Dello stesso tenore le dichiarazioni dei due vicepremier, Antonio Tajani, ministro degli Esteri (“Aiutiamo con il taglio del costo del lavoro l’occupazione a crescere, aiutiamo famiglie e imprese ), e Matteo Salvini (“Misure concrete, basta con la sinistra dei no”).

La reazione dell’opposizione è un netto no in cui le parole di Schlein e quelle di Conte quasi si sovrappongono. È stato un Primo maggio dove le misure del governo hanno ancora di più evidenziato la linea della protesta dura della sinistra con assenza di vere contro-proposte. Nelle parole del leader cislino Sbarra, che dice comunque di apprezzare “Il valore che il premier ha dato al dialogo sociale”, si coglie l’imbarazzo dell’ala più moderata di fronte a una protesta così radicale di fronte a un decreto che riguarda cosi da vicino gli italiani. Un atteggiamento che rischia di suonare impopolare.

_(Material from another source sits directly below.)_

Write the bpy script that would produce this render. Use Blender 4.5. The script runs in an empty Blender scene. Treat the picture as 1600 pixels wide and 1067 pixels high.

E sul quale ieri sera ha incentrato il suo intervento a Brescia, per la presentazione del candidato sindaco leghista, sostenuto da tutto il centrodestra, Fabio Rolfi, Salvini. Il vicepremier e leader della Lega, insieme con gli altri ministri della Lega Giorgetti, Roberto Calderoli e Giuseppe Valditara, ha sottolineato la netta separazione tra una sinistra “chiusa nelle Ztl, che non è più il partito dei lavoratori” e la realtà dei territori, che “non ha tempo e soldi per l’armocromia”. Il riferimento era alle polemiche su un passaggio dell’intervista della segretaria del Pd a “Vogue”, finito in particolare sotto i riflettori. Giorgetti l’ha messa così, con una battuta: “A chi ci siamo ispirati per il decreto varato oggi? Non certo ai lettori di Vogue“.

Battute a parte, evidente la strategia della Lega di inserirsi nel vuoto che vede nelle proposte a sinistra. Mentre Tajani, che è anche coordinatore di FI, presentando la convention azzurra del 5 e 6 maggio a Milano, dove è atteso in via audio o video l’intervento di Silvio Berlusconi dal San Raffaele, ieri in un’intervista al quotidiano Libero ha rivendicato il ruolo di attrazione di FI anche di quell’area di centro a disagio in una sinistra sempre più radicalizzata. Significativo l’arrivo tra le file azzurre, con il Ppe, dell’europarlamentare eletta da indipendente con i dem, Caterina Chinnici, figlia del giudice Rocco Chinnici. A fronte di un’opposizione radicalizzata e divisa, priva di un baricentro, per paradosso è gioco forza che il centrodestra attragga aree di centro anche della sinistra.